-- To do --
Stop at the line containing "random.seed(7)": repeat exactly every line of the entries below from the first up to it, plus that line, with pictures omitted.

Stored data
----

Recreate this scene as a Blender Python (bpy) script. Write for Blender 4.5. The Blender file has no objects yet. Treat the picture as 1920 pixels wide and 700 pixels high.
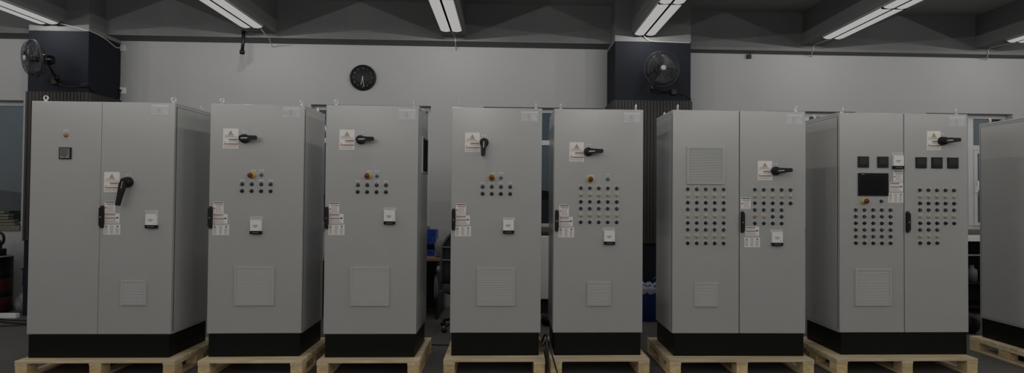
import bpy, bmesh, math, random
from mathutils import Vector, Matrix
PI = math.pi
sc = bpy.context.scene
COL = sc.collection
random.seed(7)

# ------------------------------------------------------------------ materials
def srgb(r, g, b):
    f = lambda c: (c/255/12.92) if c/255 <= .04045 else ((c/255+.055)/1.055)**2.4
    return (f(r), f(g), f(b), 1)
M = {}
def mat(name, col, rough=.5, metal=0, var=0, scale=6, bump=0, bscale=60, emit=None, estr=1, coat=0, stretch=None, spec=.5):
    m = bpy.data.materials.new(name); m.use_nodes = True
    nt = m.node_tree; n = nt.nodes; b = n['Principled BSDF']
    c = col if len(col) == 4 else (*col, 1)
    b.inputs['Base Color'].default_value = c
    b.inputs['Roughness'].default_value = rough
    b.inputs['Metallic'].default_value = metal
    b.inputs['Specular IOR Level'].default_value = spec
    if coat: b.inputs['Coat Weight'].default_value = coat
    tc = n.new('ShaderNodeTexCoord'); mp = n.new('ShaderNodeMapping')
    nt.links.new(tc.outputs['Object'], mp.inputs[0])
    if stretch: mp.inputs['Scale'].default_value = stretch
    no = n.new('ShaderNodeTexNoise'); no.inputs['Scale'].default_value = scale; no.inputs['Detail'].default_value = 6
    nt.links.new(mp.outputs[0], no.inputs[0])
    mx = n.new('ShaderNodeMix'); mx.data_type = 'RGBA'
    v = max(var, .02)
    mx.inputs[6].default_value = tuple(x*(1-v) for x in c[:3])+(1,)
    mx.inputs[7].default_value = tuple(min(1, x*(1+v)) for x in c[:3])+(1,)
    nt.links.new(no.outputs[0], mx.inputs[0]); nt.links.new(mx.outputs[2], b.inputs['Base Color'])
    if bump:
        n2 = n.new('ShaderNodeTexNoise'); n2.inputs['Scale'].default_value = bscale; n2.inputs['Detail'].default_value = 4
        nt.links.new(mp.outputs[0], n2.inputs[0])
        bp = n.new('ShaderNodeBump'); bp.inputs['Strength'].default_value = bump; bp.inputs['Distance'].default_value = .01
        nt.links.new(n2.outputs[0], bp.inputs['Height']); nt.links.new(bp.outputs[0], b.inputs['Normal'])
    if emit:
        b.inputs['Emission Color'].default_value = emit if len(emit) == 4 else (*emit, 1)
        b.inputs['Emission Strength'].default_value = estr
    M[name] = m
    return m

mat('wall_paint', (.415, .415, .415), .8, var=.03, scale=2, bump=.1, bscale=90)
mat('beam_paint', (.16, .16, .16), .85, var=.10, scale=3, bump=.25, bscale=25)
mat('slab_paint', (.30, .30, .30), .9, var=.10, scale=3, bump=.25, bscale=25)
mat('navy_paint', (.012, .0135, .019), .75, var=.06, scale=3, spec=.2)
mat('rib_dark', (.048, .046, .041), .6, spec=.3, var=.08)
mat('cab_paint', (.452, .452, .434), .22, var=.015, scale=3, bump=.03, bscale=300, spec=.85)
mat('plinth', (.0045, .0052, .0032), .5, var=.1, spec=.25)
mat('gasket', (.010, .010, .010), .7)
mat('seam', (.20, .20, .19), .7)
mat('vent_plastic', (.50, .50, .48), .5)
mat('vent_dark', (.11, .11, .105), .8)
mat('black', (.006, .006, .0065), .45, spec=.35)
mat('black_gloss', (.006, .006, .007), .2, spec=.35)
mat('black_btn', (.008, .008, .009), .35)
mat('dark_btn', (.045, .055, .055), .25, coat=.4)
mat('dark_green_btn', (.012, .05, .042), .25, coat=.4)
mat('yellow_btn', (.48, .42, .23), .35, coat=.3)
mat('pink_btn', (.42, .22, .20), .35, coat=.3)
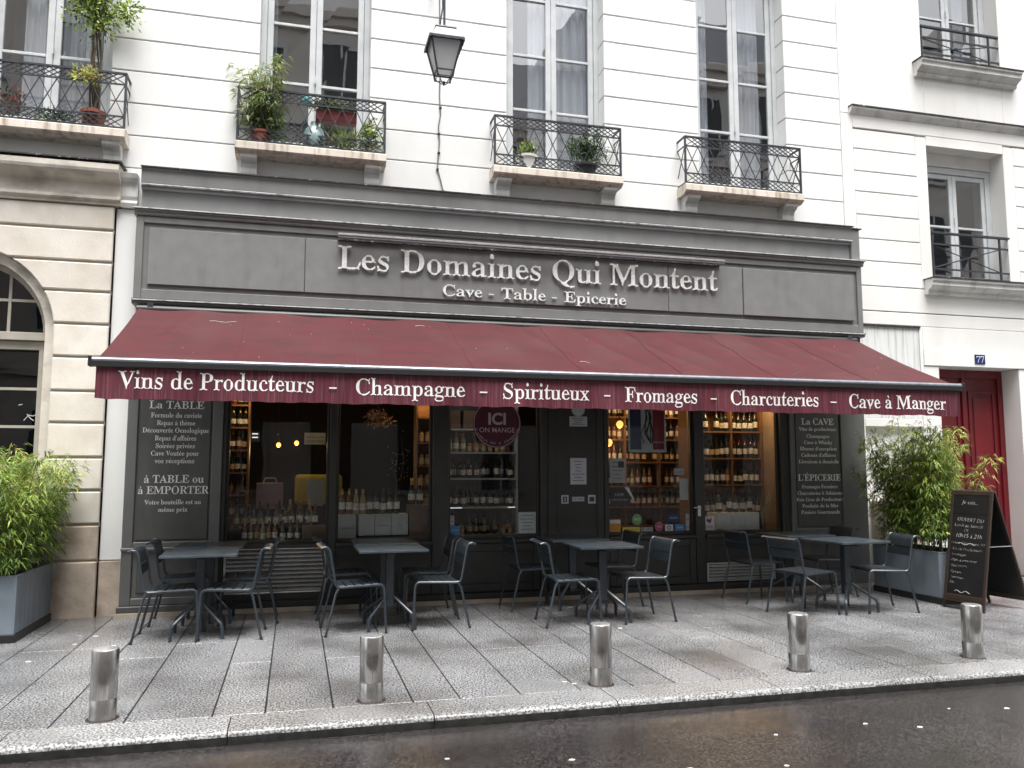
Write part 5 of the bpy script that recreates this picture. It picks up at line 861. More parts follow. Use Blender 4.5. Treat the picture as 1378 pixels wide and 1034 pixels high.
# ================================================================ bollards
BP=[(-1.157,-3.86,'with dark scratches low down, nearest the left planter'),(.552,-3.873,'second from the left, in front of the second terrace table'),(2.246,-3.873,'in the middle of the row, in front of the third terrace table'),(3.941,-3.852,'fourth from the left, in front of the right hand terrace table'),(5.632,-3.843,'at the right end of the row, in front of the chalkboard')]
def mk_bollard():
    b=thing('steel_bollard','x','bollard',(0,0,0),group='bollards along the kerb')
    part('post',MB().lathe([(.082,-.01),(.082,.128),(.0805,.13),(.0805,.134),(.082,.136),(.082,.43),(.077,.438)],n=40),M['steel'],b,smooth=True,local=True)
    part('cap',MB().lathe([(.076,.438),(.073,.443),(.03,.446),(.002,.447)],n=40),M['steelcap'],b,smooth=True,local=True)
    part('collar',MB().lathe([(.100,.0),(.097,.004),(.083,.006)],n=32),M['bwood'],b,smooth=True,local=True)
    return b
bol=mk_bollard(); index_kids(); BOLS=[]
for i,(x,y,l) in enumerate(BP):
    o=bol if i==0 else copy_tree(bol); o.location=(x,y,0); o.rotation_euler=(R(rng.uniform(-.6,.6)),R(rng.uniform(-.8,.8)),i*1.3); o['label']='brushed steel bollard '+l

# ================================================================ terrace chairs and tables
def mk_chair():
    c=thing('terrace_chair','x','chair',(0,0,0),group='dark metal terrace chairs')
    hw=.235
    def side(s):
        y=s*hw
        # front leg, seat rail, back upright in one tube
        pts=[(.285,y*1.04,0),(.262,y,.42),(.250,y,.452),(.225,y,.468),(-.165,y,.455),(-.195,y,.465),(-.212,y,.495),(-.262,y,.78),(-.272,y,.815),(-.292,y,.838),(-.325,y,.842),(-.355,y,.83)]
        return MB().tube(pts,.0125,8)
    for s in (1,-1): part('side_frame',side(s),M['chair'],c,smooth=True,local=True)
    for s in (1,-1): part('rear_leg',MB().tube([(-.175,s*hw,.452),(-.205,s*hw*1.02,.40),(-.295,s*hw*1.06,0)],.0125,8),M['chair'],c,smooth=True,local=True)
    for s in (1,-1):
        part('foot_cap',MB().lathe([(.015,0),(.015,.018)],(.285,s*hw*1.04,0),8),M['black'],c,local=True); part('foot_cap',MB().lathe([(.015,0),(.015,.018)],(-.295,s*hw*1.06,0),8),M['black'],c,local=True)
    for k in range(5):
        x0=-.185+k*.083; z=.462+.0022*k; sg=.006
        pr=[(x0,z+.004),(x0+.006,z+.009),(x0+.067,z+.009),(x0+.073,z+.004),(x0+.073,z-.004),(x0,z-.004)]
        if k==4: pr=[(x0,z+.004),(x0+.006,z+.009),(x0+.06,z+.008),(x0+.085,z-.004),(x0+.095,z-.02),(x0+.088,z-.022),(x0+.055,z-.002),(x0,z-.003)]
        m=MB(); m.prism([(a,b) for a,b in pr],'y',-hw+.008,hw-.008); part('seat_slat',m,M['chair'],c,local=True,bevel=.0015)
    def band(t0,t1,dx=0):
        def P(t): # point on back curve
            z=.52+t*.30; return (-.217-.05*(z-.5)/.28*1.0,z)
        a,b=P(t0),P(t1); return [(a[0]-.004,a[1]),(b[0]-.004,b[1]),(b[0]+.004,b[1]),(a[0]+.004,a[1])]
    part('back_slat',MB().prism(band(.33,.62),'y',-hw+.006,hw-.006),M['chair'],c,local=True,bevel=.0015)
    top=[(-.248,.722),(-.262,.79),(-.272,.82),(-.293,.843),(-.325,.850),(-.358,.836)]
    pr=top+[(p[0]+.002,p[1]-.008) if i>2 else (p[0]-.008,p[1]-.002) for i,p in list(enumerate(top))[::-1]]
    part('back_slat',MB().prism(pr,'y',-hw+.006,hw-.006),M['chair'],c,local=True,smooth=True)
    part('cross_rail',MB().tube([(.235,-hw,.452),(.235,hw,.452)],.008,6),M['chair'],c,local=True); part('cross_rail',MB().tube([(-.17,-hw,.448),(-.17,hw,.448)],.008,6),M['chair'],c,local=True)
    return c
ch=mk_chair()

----

-- Solution --
Recreate this scene as a Blender Python (bpy) script. Write for Blender 4.5. The Blender file has no objects yet. Treat the picture as 1920 pixels wide and 700 pixels high.
import bpy, bmesh, math, random
from mathutils import Vector, Matrix
PI = math.pi
sc = bpy.context.scene
COL = sc.collection
random.seed(7)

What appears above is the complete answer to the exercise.